Secara peraturan, calon tunggal pada pesta demokrasi 5 tahunan itu sah sebagaimana tercantum pada Pasal 54 C Undang-Undang Nomor 10 Tahun 2016 tentang Pilkada.
“Pemilihan 1 (satu) pasangan calon dilaksanakan dalam hal memenuhi kondisi, setelah dilakukan penundaan dan sampai dengan berakhirnya masa perpanjangan pendaftaran, hanya terdapat 1 (satu) pasangan calon yang mendaftar dan berdasarkan hasil penelitian pasangan calon tersebut dinyatakan memenuhi syarat”.
Undang-undang tersebut menjadi rujukan KPU untuk tetap menggelar proses pilkada meskipun hanya ada satu pasangan calon yang mendaftar.

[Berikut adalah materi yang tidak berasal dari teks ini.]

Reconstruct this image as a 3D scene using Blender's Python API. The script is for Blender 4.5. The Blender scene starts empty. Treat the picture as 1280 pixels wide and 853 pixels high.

Pelaksanaan pilkada serentak dilakukan untuk keempat kalinya, yaitu dimulai tahun 2015, lalu 2017, 2018, 2020, dan tahun 2024.
Setiap pelaksanaannya, calon tunggal kerap muncul, mulai pada tahun 2015 dari 269 daerah yang menyelenggarakan 0ilkada serentak, terdapat tiga calon tunggal yang ikut dalam kontestasi tersebut.
Kemudian pada tahun 2017 jumlahnya meningkat, dari 101 daerah terdapat sembilan calon tunggal. Setahun kemudian pada Pilkada 2018, calon tunggal ada di 16 dari 170 daerah dan pada 2020 jumlah calon tunggal terdapat di 25 wilayah dari 270 daerah yang menyelenggarakan pilkada.
“Fakta ini perlu dicermati karena dalam undang-undang, parpol memiliki kewajiban menyiapkan calon dan kaderisasi calon pemimpin. Ini merupakan kewajiban parpol,” kata Ketua Divisi Teknis KPU RI Idham Holik.
Munculnya calon tunggal seharusnya dapat diminimalkan oleh parpol yang telah diamanatkan undang-undang untuk mencetak pemimpin masa depan melalui kaderisasi.
Jangan sampai pada alam demokrasi ini, parpol tidak ada nyali untuk mengajukan kadernya untuk bersaing pada pilkada serentak, hanya karena takut kalah.
Jangan sampai persaingan menjadi hal yang menakutkan. Bila yang diusung parpol itu memang kader bermutu, maka kemenangan ada di depan mata.
Karena, rakyat juga kian pintar dalam memilih pemimpin yang diyakini bisa membawa kehidupan yang lebih sejahtera.